An interpretation of simulation cp appears more difficult. Although the simulation in a certain sense confirms the structural effect of ligand binding observed also in simulation fp, it would be expected that starting from an "unperturbed" x-ray structure a trajectory should result that shows only fluctuations around the starting structure. Here, in contrast, the movements caused by the complexation are continued. The only possible interpretation for this observation is that the experimental complex structure is stabilized by the crystal, while in solution a stronger bending is achieved. The plausibility of this assumption is hard to assess, as too little information about Fab molecules in solution is still available.

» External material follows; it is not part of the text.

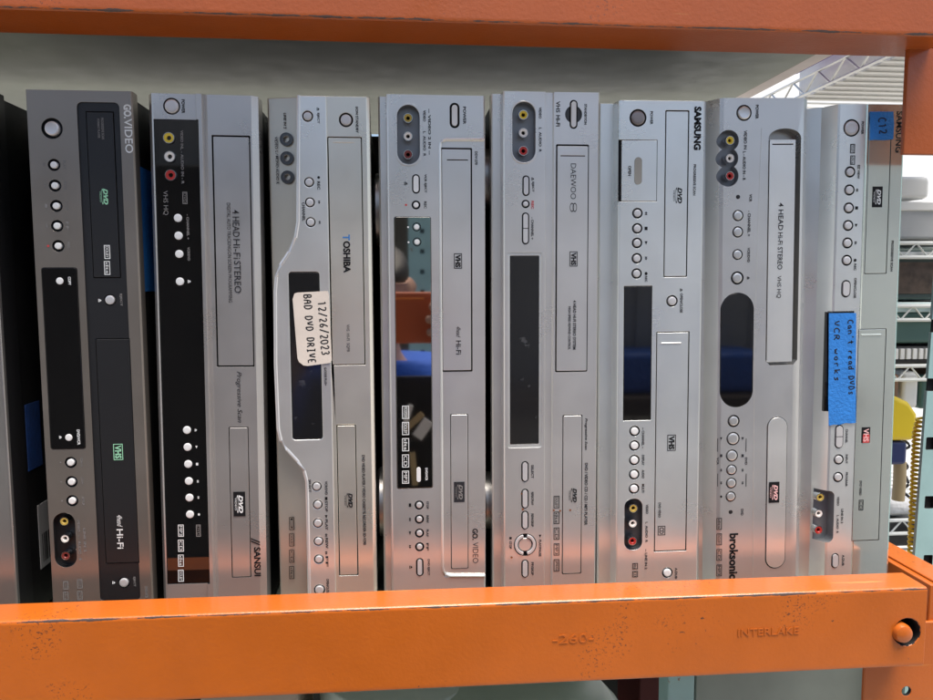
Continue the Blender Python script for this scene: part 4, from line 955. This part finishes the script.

Clearly, the magnitude of the changes leading to an elbow angle of 106° appears rather drastic, considering that the smallest elbow angle currently known from crystal structures is 127°.

In conclusion, one should therefore also think about possible limitations of MD simulations that may lead to artifacts, primarily the ultimately unsatisfying treatment of the electrostatic interactions by a cutoff method. Although the here applied variant of a residue-based twin-range cutoff helps to somehow reduce the problems, it is well known that cutoff methods can lead to artifacts and significantly influence the simulation (Schreiber and Steinhauser, 1992; Saito, 1994). With PME (Particle Mesh Ewald; Cheatham III et al., 1995) an alternative and potentially superior method would be available, which is more and more becoming the standard in MD simulations. However, for systems of Fab size the method is still extremely demanding in terms of currently available computing resources. Furthermore, the periodicity imposed to solutions that are inherently non-periodic systems can give rise to artifacts as well (Hünenberger and McCammon, 1999). For comparative purposes PME simulations for Fab NC6.8 would nevertheless be highly interesting and may hopefully become feasible in the not too distant future.

For the moment no definitive interpretation can be given for the unexpected observations made in simulation cp. It may, however, be argued that with the same simulation protocol reasonable results were obtained for the other three simulations. This could also suggest that simulation cp is not simply an artifact, but rather an indication that the Fab flexibility may go beyond currently known limits.